Tuesday, March 29, 2011

Driving

Everyone has dreams, I suppose. Not as in grand, majestic aspirations, but rather simple things. Moments born in the ideal. Moments you can see so clearly and so often it's as if they've happened. Here's one of mine:

Seated in a car I am hurtling through the warmth and torpor of August sunlight. Windows down and the all-encompassing rhythm of popular music. Radio. Connected as it is to time and place, this is now and virile and quakes within my chest. At any given moment I can tell you exactly what this song is.

The leather is hot, clutching skin when we slow, and colored glass blocks the sun's heady amplitude. I grip the wheel and feel my palms jump in starts against the plastic. I can smell her. Despite the highway air and my soap and toothpaste I can clearly discern a nameless perfume and draw it in.

The seat behind is crowded with bags. Towels and books and footwear. I have folded the seat to accomodate this purpose, and the cabin is unusual in its spaciousness. Wind whips at straps and cloth unsecured. They flap in time to the music.

The road commands attention. Rigs and weaving cars bear plates from up and down the seaboard. I shift my head and our eyes connect. Sundressed and sunglassed your lips squirm at their corners.

I put out my hand.

I put out my hand perpendicular to my body and just above the gearshift. I uncurl my fingers. You place your hand in mine and squeeze. That's all.

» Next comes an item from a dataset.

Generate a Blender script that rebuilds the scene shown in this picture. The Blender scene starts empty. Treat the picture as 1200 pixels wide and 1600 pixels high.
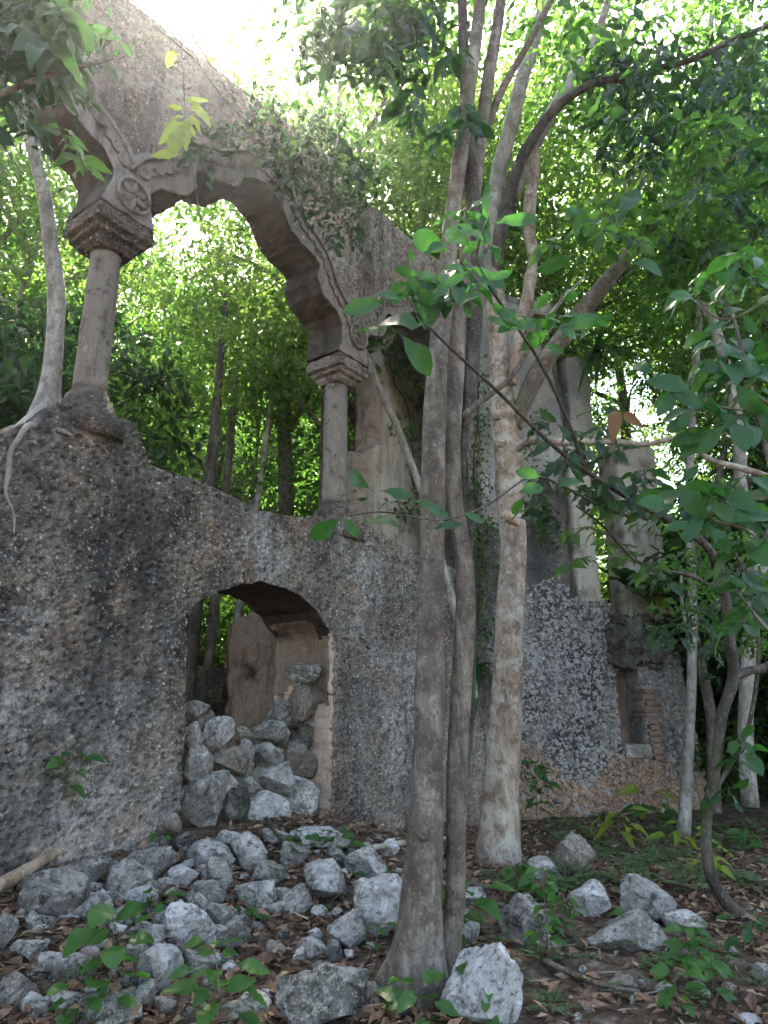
import bpy, math, random
import numpy as np
from mathutils import Vector, Matrix, Euler

# ------------------------------------------------------------------ camera, sky, sun, exposure
scn = bpy.context.scene
col = scn.collection
TILT = math.radians(15.4); FPX = 1066.0; CAMZ = 1.55
cam_d = bpy.data.cameras.new('camera'); cam = bpy.data.objects.new('camera', cam_d); col.objects.link(cam)
cam.location = (0, 0, CAMZ); cam.rotation_euler = (math.pi/2 + TILT, 0, 0)
cam_d.sensor_fit = 'VERTICAL'; cam_d.sensor_height = 36; cam_d.sensor_width = 27; cam_d.lens = 36*FPX/1600
cam_d.clip_start = 0.05; cam_d.clip_end = 1000
scn.camera = cam
SUN_AZ = math.radians(-14); SUN_EL = math.radians(52)
world = bpy.data.worlds.new('World'); scn.world = world; world.use_nodes = True
wn = world.node_tree.nodes; wl = world.node_tree.links
bg = wn['Background']; sky = wn.new('ShaderNodeTexSky'); sky.sky_type = 'NISHITA'; sky.sun_disc = False
sky.sun_elevation = SUN_EL; sky.sun_rotation = SUN_AZ; sky.dust_density = 2.5; sky.air_density = 1.0
wl.new(sky.outputs[0], bg.inputs[0]); bg.inputs[1].default_value = 0.15
sun_d = bpy.data.lights.new('sun', 'SUN'); sun_d.energy = 4.3; sun_d.angle = math.radians(0.6); sun_d.color = (1, .95, .86)
sun = bpy.data.objects.new('sun', sun_d); col.objects.link(sun)
sdir = Vector((math.sin(SUN_AZ)*math.cos(SUN_EL), math.cos(SUN_AZ)*math.cos(SUN_EL), math.sin(SUN_EL)))
sun.rotation_euler = sdir.to_track_quat('Z', 'Y').to_euler()
scn.view_settings.view_transform = 'Standard'; scn.view_settings.look = 'None'
scn.view_settings.exposure = 2.85; scn.view_settings.gamma = 1.0; scn.view_settings.use_curve_mapping = False
scn.view_settings.use_white_balance = True; scn.view_settings.white_balance_temperature = 7400; scn.view_settings.white_balance_tint = 10
scn.render.engine = 'CYCLES'
cy = scn.cycles
cy.use_denoising = True
cy.max_bounces = 7; cy.diffuse_bounces = 5; cy.glossy_bounces = 2; cy.transmission_bounces = 5; cy.transparent_max_bounces = 4
cy.volume_bounces = 0
cy.sample_clamp_indirect = 6
cy.use_adaptive_sampling = True; cy.adaptive_threshold = 0.02

# ------------------------------------------------------------------ picture geometry -> world
ct, st = math.cos(TILT), math.sin(TILT)
def ray(px, py):
    yc = 800 - py
    return np.array((px-600, FPX*ct - yc*st, FPX*st + yc*ct))
def at(px, py, Y):                       # point seen at pixel, at distance Y ahead
    r = ray(px, py); k = Y/r[1]
    return np.array((r[0]*k, Y, CAMZ + r[2]*k))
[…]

35 miles out and I wonder at the time we're making. It doesn't matter. I came for this.


I have considered this so often. There have been so many women in the seat beside me. There haven't been any. Each reflection was an attempt to see the particulars of that face; to trace the contours of fabric and determine the outline beneath. I wanted to know who she was. Needed to know.

What I had never considered was the identity of the driver. I am not that man. I took for granted that when such a thing eventually came to pass, that I would have since transformed. I took that for granted. A sobering thought but a hopeful one. The real journey. The wheel I'm holding.